Numerical Simulation of Finite Catalysis Model at the Balanced Radiation Wall

In this paper, the numerical method of finite catalysis at the balanced radiation wall of the hypersonic vehicle was developed. The numerical simulation results were compared with the wind tunnel experimental data of the re-entry capsule, and the influence of finite catalysis under balanced radiation wall on the aerodynamic thermal environment was further studied for a typical hypersonic vehicle with a blunt bi-cone.

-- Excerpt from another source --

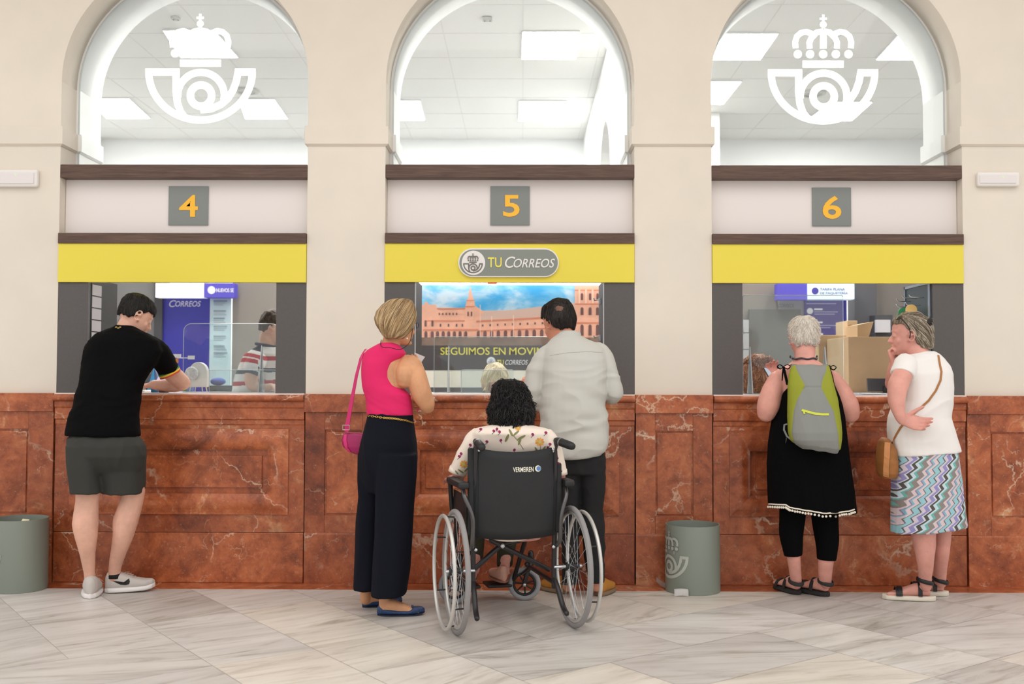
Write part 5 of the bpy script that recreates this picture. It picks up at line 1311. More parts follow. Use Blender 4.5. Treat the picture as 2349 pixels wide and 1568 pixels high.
def woman_backpack():
    r = person(1858, 1360, -.22, 'person with short white hair, black dress with pompom hem and cropped leggings, wearing the backpack')
    Mh = headM(P(1844, 777, -.17), 0, 14, 0, .95)
    bm = nb(); head(bm, Mh, ([(P(1846, 818, -.22), .056), (P(1847, 832, -.22), .066)], .056))
    rows(bm, [(824, 1824, 1870, -.21, .06), (836, 1808, 1888, -.21, .085), (846, 1790, 1906, -.21, .10), (858, 1782, 1913, -.21, .105), (880, 1788, 1910, -.21, .11), (940, 1795, 1915, -.21, .12), (1100, 1795, 1925, -.2, .12)])
    for s, pts in ((-1, [(1790, 858, -.21, 14), (1785, 868, -.21, 21), (1772, 898, -.22, 25), (1763, 928, -.23, 26), (1758, 946, -.22, 22)]), (1, [(1902, 858, -.21, 14), (1908, 868, -.21, 20), (1928, 898, -.22, 23), (1944, 928, -.23, 25), (1950, 948, -.22, 22)])):
        limb(bm, pts, n=20)
    limb(bm, [(1758, 946, -.22, 22), (1764, 930, -.14, 21), (1768, 900, -.05, 16), (1770, 880, .0, 12), (1770, 872, .02, 11)], k=3)
    limb(bm, [(1950, 948, -.22, 22), (1944, 932, -.14, 21), (1925, 905, -.05, 16), (1900, 888, .02, 12), (1888, 884, .05, 11)], k=3)
    hand(bm, P(1771, 878, .03), (-.02, .2, .95), (0, -.35, .1), 1, .9, curl=(.5, .5, .6, .6))
    hand(bm, P(1888, 884, .05), (-.5, .4, .1), (0, 0, -1), -1, .9, curl=(.3, .3, .3, .3))
    limb(bm, [(1819, 1230, -.22, 15), (1820, 1270, -.22, 16), (1823, 1300, -.18, 14), (1826, 1328, -.14, 13), (1829, 1338, -.125, 11)]); limb(bm, [(1896, 1240, -.22, 15), (1895, 1280, -.22, 18), (1893, 1305, -.19, 16.5), (1893, 1328, -.155, 14.5), (1896, 1338, -.14, 12)])
    H1 = PZ(1832, 1364, 0); T1 = H1+V((-.07, .20, 0)); H2 = PZ(1900, 1368, 0); T2 = H2+V((-.13, .18, 0))
    for H_, T_ in ((H1, T1), (H2, T2)): foot(bm, H_+V((0, .01, .026)), T_+V((0, -.005, .026)), .09, .07)
    remesh('body', bm, .0055, 3, SK_PINK, r); eyes(Mh, r)
    mb = mat('black_jersey', (7, 7, 8), .95, bmp=.15, bs=400, spec=.1)
    bm = nb()
    rows(bm, [(864, 1812, 1898, -.215, .112), (880, 1800, 1910, -.215, .122), (905, 1789, 1921, -.215, .130), (930, 1783, 1931, -.215, .134), (969, 1771, 1936, -.21, .14), (1015, 1764, 1942, -.21, .15), (1063, 1761, 1950, -.21, .155), (1110, 1762, 1956, -.21, .16), ((1150, 1165), 1763.5, 1960, -.21, .165), ((1158, 1175), 1764, 1961, -.21, .165)], p=2.3)
    ds = remesh('dress', bm, .007, 3, mb, r, disp=folds(0, .008, (11, 11, 1.6), 6))
    tb = bvh_of(ds)
    mw = mat('cream_cotton', (228, 220, 204), .9)
    hem = [(1765, 1155), (1785, 1156.5), (1803, 1157), (1812, 1163), (1835, 1167), (1860, 1171), (1895, 1176), (1925, 1174), (1945, 1172), (1958, 1168)]
    pp = path_on(tb, hem, 4, .002)
    bm = nb(); tube(bm, [(c+q*.003, .0042) for c, q in pp], n=7); tr = obj('hem_trim', bm, mw, ds, smooth=True)
    for i, (c, nn) in enumerate(pp):
        bm = nb(); ball(bm, c+nn*.006+V((0, 0, -.015)), .0068, n=10); obj('pompom', bm, mw, tr, smooth=True)
    # tie straps with bows
    for s, xs in ((0, [(1806, 880), (1802, 862), (1799, 848), (1797, 842)]), (1, [(1912, 884), (1909, 868), (1905, 852), (1902, 844)])):
        bm = nb(); q = [(P(x, y, -.335+.035*(k > 1)+.03*(k > 2)), .0075) for k, (x, y) in enumerate(xs)]; tube(bm, q, n=8, flat=.5, ref=(0, 1, 0)); st = obj('shoulder_strap', bm, mb, ds, smooth=True)
        bm = nb(); c = P(xs[-1][0], xs[-1][1]-1, -.29)
        for sg in (-1, 1): tube(bm, smooth_path([(c, .004), (c+V((sg*.02, -.006, .012)), .005), (c+V((sg*.036, -.01, .002)), .005), (c+V((sg*.02, -.014, -.012)), .004), (c, .004)], 4), n=7, flat=.5)
        tube(bm, [(c, .004), (c+V((-.012, -.03, -.04)), .0045), (c+V((-.016, -.035, -.075)), .003)], n=7); obj('bow', bm, mb, st, smooth=True)
    bm = nb()
    limb(bm, [(1822, 1120, -.21, 34), (1818, 1180, -.21, 29.5), (1815, 1224, -.215, 27), (1818, 1255, -.22, 23), (1819.5, 1274, -.22, 20)], rnd=False, n=20)
    limb(bm, [(1892, 1120, -.21, 34), (1892, 1185, -.21, 30), (1897, 1235, -.215, 27), (1897, 1262, -.22, 23.5), (1896, 1283, -.22, 21.5)], rnd=False, n=20)
    rows(bm, [(1090, 1790, 1926, -.21, .10), (1135, 1788, 1924, -.21, .10)])
    remesh('leggings', bm, .006, 2, mb, r)
    for H_, T_ in ((H1, T1), (H2, T2)): sandal(r, H_, T_, .105, .026, mat('sandal_rubber', (44, 42, 42), .85), mat('sandal_rubber', (44, 42, 42), .85), ((.40, .066, 1.02), (.72, .040, 1.08)), ankle=(P(1826, 1333, -.135) if H_ is H1 else P(1894, 1334, -.15), .040))
    # hair
    mh = hair_mat('hair_white', (182, 166, 148), (224, 216, 204), (246, 242, 236), (60, 60, 26))
    h = hair(Mh, r, 'hair', mh, .011, 1.0, seed=5, zf=.06, zs=.0, zn=-.066, amp=.006, fr=34, top=.008)
    strands(h, Mh @ V((0, -.06, .13)), 1500, 6, .006, [mat('lock_white', (244, 240, 234), .5), mat('lock_silver', (206, 196, 184), .5), mat('lock_cream', (232, 220, 204), .5)], down=.1, curl=.7, rise=.012, rad=.0012)
    bm = nb(); c = P(1846, 822, -.22); tube(bm, [(c+V((.068*cos(t), .062*sin(t), .002*sin(t)+.003*cos(6*t))), .0052) for t in [2*pi*k/30 for k in range(30)]], n=8, close=True, ref=(0, 0, 1)); obj('beaded_cord', bm, mat('bead_dark', (60, 52, 66), .5, var=.5, vs=90), r, smooth=True)
    for x in (1813, 1874):
        bm = nb(); ball(bm, P(x, 818, -.19), .007, .8, .8, 1.3); obj('earring', bm, mat('earring_dark', (52, 46, 36), .3), r, smooth=True)
    bm = nb(); t2 = [(1765, 882), (1770, 880), (1772, 884), (1769, 888), (1764, 887)]
    # phone
    c = P(1766, 856, .03); M_ = Matrix.Translation(c) @ Matrix.Rotation(radians(-24), 4, 'Y') @ Matrix.Rotation(radians(-25), 4, 'X') @ Matrix.Rotation(radians(30), 4, 'Z')
    bm = nb(); box(bm, -.026, .026, -.004, .004, -.055, .045, 0, M_); ph = solo('phone', bm, mat('phone_dark', (48, 52, 62), .3), 'mobile phone held up by the person with white hair', 'phone', bev=.003)
    bm = nb(); box(bm, -.022, .022, -.0052, -.0041, -.048, .04, 0, M_); obj('screen', bm, mat('phone_screen', (190, 204, 220), .2, emit=.2), ph)
    # backpack
    bp = empty('backpack', P(1868, 1037, -.38), 0, 'grey and lime green backpack worn by the person with short white hair', 'backpack')
    bm = nb()
    rows(bm, [(837, 1822, 1896, -.325, .025), (842, 1815, 1901, -.335, .035), (858, 1811, 1905, -.35, .045), (885, 1809, 1911, -.365, .06), (918, 1809, 1919, -.375, .07), (955, 1809, 1924, -.38, .08), (991, 1811, 1928, -.385, .085), (1008, 1815, 1928, -.385, .08), ((1016, 1029), 1822, 1926, -.38, .07), ((1027, 1039), 1842, 1919, -.375, .045)], p=2.7)
    Lb = [(838, 1826), (845, 1826), (870, 1839), (884, 1847), (918, 1828), (942, 1821), (991, 1816), (1015, 1821), (1045, 1835)]; Rb = [(838, 1896), (850, 1895), (870, 1887), (889, 1884), (923, 1901), (942, 1912), (991, 1922), (1015, 1924), (1045, 1926)]
    def ip(T, y):
        if y <= T[0][0]: return T[0][1]
        for (a, x), (b, x2) in zip(T, T[1:]):
            if y <= b: return x+(x2-x)*(y-a)/(b-a)
        return T[-1][1]
    cg, cl = lin((138, 140, 136)), lin((146, 152, 50))
    def tint(co, nn):
        x, y = proj(co); l, rr = ip(Lb, y), ip(Rb, y); k = max(0, min(1, .5+(l-x)/1.6, 1))+max(0, min(1, .5+(x-rr)/1.6)); k = min(1, k)
        return [cg[i]*(1-k)+cl[i]*k for i in range(3)]+[1]
    def bd(co, nn):
        x, y = proj(co); v = .005*(1-2*abs(noise.noise(V((co.x*13, 0, co.z*3.2)))))
        k = abs(x-ip(Lb, y)); k2 = abs(x-ip(Rb, y)); return v-.003*math.exp(-(k/2)**2)-.003*math.exp(-(k2/2)**2)-.004*math.exp(-((y-888)/2.5)**2)*(ip(Lb, y) < x < ip(Rb, y))
    bk = remesh('pack_body', bm, .0042, 3, vcol_mat('pack_fabric', .85, .2, 500), bp, disp=bd, tint=tint)
    tk = bvh_of(bk); mz = mat('zip_lime', (206, 214, 70), .6)
    pp = path_on(tk, [(1839, 940), (1853, 944), (1868, 948), (1885, 950), (1901, 950)], 4, .001)
    decal_strip('zip', pp, .012, mz, bp, .003)
    pp = path_on(tk, [(1843, 943), (1845, 949)], 3, .004); decal_strip('zip_pull', pp, .009, mz, bp, .003)
    for k, (xa, xb) in enumerate(((1822, 1812), (1894, 1900))):
        sg = -1 if k == 0 else 1
        pts = [(P(xa, 842, -.33), (0, -1, .3)), (P(xa, 836, -.30), (0, -.6, .8)), (P(xa+sg*4, 838, -.24), (0, 0, 1)), (P(xa+sg*8, 845, -.16), (0, .3, .9)), (P(xa+sg*8, 862, -.10), (0, 1, .2)), (P(xb, 930, -.07), (0, 1, 0)), (P(xb-sg*(-6), 985, -.12), (0, 1, 0)), (P(xb+sg*14, 1000, -.22), (sg, 0, 0)), (P(xb+sg*8, 1010, -.33), (sg, -.5, 0))]
        decal_strip('shoulder_strap', pts, .03, mat('strap_grey', (120, 122, 120), .8), bp, .004)
    pts = [(P(1806, 972, -.37), (-1, -.3, 0)), (P(1799, 974, -.37), (0, -1, 0)), (P(1798, 985, -.37), (0, -1, 0)), (P(1805, 1000, -.375), (0, -1, 0)), (P(1813, 1006, -.38), (0, -1, 0))]
    decal_strip('side_loop', pts, .010, mat('strap_grey', (120, 122, 120), .8), bp, .003)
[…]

Numerical experiments on the shape of the re-entry capsule show that the heat fluxes under the boundary conditions of full catalysis and non-catalysis deviate greatly from the wind tunnel test results, and the heat flux obtained using the finite catalysis model is in good agreement with the wind tunnel test results. Studies on a typical hypersonic vehicle with a blunt bi-cone show that under the balanced radiation wall, the catalytic recombination coefficient of oxygen atoms near the stagnation point is about 0.17, that of nitrogen atoms is about 0.026, and that in the large area is reduced to 0.005 3 and 0.01, respectively. In terms of the heat flux at the stagnation point, the peak heat flux of the full catalyzed wall is about 21% higher than that of the finite catalysis, and the peak heat flux of the non-catalyzed wall is about 29% lower than that of the finite catalysis.